● **Written instruction**
Copy each line that contains the string "breaks".

━━ Source data

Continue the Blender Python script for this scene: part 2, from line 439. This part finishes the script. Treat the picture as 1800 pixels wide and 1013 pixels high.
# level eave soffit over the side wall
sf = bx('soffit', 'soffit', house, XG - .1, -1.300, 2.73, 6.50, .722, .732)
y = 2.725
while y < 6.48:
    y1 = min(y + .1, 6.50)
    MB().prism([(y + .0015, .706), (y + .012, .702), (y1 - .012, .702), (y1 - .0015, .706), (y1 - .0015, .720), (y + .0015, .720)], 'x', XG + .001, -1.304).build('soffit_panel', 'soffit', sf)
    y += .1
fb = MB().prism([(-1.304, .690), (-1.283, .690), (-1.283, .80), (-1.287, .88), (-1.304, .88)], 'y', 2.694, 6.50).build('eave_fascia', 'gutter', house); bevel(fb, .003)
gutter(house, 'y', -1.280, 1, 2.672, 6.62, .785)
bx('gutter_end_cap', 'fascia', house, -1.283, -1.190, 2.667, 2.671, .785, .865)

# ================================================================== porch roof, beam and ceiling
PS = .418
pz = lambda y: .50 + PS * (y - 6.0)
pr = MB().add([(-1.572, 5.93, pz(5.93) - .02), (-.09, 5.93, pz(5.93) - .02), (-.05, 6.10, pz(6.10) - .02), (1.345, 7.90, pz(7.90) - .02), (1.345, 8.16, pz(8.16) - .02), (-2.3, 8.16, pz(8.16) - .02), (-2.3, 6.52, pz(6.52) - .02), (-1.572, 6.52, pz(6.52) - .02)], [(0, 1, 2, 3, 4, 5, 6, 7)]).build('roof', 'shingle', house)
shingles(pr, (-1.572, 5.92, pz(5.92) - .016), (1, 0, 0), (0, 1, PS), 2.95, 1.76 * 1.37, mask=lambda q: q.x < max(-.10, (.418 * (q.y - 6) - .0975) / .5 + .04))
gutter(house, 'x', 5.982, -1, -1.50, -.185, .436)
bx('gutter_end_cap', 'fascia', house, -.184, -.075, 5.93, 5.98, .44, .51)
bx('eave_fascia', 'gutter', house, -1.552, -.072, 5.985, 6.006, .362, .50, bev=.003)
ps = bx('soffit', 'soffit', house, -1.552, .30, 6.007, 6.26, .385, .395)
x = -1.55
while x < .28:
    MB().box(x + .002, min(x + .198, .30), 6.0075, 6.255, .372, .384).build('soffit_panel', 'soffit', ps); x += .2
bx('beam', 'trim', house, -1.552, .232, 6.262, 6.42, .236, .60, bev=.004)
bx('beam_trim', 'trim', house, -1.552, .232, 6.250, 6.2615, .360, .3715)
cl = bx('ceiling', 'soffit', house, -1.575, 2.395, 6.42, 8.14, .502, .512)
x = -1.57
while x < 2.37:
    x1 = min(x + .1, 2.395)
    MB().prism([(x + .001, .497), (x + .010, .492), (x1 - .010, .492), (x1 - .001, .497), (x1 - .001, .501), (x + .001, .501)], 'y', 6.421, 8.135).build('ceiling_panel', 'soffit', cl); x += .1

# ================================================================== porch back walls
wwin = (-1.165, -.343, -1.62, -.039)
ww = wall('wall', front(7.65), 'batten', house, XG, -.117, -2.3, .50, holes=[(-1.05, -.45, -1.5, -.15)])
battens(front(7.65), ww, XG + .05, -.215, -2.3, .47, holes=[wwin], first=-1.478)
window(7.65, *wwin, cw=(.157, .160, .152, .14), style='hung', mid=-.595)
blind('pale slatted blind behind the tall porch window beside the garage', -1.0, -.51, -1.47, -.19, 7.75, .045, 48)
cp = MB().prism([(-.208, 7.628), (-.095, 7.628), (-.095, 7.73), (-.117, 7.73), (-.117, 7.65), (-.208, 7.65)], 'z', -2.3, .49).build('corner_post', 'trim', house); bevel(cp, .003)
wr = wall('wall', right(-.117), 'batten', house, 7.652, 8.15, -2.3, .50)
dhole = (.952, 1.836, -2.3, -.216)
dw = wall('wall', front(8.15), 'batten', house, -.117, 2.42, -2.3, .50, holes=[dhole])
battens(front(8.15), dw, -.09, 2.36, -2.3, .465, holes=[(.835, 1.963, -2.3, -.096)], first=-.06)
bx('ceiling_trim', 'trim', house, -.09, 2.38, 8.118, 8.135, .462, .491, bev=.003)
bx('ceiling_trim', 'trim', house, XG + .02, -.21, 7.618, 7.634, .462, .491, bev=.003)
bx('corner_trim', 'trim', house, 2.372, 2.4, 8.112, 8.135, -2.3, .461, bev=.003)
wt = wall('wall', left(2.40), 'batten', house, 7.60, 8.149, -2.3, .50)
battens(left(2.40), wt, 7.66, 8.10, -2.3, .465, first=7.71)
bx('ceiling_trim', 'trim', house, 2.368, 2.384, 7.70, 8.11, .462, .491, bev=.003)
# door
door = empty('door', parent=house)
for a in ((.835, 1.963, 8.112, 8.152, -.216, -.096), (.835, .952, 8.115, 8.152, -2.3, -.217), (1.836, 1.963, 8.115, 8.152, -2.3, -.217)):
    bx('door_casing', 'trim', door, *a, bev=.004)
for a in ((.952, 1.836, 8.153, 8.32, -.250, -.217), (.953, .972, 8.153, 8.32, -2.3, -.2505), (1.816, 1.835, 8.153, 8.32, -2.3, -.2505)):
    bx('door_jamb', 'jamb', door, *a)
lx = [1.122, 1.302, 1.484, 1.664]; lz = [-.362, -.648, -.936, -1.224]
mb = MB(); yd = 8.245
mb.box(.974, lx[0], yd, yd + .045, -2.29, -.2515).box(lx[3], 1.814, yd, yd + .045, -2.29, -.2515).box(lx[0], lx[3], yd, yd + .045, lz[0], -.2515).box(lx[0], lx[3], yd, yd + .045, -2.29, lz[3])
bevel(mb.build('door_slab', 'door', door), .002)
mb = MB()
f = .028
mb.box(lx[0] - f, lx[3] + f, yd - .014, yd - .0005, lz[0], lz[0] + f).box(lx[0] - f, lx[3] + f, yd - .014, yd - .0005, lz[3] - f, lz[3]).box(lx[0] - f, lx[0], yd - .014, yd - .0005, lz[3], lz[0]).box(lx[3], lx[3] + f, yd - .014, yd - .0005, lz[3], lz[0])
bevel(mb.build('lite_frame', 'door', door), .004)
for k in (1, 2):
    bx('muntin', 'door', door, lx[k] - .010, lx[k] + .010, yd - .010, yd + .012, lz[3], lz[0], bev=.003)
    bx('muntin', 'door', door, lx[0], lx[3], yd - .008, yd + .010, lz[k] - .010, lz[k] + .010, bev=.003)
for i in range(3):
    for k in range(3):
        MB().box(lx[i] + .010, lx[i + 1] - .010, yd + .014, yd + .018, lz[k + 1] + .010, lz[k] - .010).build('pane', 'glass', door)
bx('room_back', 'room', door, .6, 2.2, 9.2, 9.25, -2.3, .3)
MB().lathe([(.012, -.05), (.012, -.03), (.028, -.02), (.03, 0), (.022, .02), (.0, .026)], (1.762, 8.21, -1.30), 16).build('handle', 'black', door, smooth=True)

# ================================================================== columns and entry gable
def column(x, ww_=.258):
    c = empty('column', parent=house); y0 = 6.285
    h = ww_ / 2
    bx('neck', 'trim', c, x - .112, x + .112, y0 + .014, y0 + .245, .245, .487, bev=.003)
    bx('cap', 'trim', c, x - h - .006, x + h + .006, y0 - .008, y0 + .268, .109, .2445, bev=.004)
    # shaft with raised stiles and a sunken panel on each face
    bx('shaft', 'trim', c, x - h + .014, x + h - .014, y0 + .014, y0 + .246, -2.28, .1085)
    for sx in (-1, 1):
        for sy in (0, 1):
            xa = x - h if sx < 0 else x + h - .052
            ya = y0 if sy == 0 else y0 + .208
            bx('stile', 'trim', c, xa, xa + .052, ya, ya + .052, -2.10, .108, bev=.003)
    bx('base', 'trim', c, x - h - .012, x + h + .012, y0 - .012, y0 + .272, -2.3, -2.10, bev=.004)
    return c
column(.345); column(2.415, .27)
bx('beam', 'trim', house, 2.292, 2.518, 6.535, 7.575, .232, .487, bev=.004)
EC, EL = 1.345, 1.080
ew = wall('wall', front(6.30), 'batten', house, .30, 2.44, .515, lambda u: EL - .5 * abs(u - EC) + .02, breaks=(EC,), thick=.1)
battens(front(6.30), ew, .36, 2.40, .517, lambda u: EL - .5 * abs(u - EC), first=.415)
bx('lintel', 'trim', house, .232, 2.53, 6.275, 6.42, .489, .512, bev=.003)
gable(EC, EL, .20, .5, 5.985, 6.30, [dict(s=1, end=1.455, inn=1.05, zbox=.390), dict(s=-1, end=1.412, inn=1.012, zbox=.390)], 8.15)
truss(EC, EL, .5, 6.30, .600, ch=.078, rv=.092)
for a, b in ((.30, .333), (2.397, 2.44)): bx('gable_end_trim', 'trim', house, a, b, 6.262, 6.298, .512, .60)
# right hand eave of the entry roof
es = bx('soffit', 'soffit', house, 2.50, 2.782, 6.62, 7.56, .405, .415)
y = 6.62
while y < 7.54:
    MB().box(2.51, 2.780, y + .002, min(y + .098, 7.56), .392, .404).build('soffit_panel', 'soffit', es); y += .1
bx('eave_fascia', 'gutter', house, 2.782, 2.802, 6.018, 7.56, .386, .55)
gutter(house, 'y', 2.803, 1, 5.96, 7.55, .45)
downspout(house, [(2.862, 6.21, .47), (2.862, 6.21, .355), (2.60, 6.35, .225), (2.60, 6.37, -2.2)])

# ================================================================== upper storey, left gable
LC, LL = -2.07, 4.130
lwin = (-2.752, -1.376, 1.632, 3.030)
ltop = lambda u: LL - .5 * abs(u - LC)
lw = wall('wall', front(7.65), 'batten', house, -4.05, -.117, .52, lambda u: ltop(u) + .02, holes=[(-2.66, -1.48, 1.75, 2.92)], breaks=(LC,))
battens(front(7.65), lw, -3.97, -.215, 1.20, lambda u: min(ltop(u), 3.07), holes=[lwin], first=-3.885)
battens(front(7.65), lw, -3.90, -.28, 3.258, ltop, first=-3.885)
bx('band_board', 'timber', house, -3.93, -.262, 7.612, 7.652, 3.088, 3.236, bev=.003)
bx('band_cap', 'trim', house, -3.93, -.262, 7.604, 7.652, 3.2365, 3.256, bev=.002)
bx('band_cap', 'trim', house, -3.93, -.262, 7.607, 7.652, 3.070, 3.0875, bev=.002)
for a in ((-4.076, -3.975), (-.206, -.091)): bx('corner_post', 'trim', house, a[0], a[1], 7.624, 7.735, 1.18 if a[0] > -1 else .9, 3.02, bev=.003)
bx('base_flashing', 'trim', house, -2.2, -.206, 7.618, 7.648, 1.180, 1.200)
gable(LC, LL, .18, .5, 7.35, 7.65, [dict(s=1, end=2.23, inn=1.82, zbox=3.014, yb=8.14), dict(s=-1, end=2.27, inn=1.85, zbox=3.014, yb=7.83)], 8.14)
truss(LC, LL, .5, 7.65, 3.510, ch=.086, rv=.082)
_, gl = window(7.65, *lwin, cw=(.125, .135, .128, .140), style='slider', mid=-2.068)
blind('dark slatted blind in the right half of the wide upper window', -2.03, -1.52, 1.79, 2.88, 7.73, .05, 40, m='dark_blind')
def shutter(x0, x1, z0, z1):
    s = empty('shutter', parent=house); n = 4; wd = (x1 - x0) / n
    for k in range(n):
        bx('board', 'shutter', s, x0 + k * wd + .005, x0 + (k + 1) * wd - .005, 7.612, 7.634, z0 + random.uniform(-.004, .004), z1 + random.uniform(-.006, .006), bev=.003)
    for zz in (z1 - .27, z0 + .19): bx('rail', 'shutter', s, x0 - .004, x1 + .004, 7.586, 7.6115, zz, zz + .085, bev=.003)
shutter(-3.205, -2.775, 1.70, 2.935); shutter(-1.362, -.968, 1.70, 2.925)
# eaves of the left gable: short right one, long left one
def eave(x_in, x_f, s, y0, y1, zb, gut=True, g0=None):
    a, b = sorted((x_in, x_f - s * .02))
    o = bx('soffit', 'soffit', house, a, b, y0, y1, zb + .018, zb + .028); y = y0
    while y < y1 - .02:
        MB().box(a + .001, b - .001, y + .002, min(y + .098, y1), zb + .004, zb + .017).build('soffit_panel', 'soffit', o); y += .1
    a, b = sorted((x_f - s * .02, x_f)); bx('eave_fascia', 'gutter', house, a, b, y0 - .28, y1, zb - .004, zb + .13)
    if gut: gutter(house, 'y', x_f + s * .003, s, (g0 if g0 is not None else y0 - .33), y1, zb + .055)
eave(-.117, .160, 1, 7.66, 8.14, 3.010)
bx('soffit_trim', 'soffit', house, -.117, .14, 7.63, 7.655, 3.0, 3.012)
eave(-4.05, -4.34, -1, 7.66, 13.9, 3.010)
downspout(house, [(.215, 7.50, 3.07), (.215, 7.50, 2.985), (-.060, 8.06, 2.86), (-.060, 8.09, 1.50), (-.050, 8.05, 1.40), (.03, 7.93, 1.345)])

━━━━

● **Complete answer**
ew = wall('wall', front(6.30), 'batten', house, .30, 2.44, .515, lambda u: EL - .5 * abs(u - EC) + .02, breaks=(EC,), thick=.1)
lw = wall('wall', front(7.65), 'batten', house, -4.05, -.117, .52, lambda u: ltop(u) + .02, holes=[(-2.66, -1.48, 1.75, 2.92)], breaks=(LC,))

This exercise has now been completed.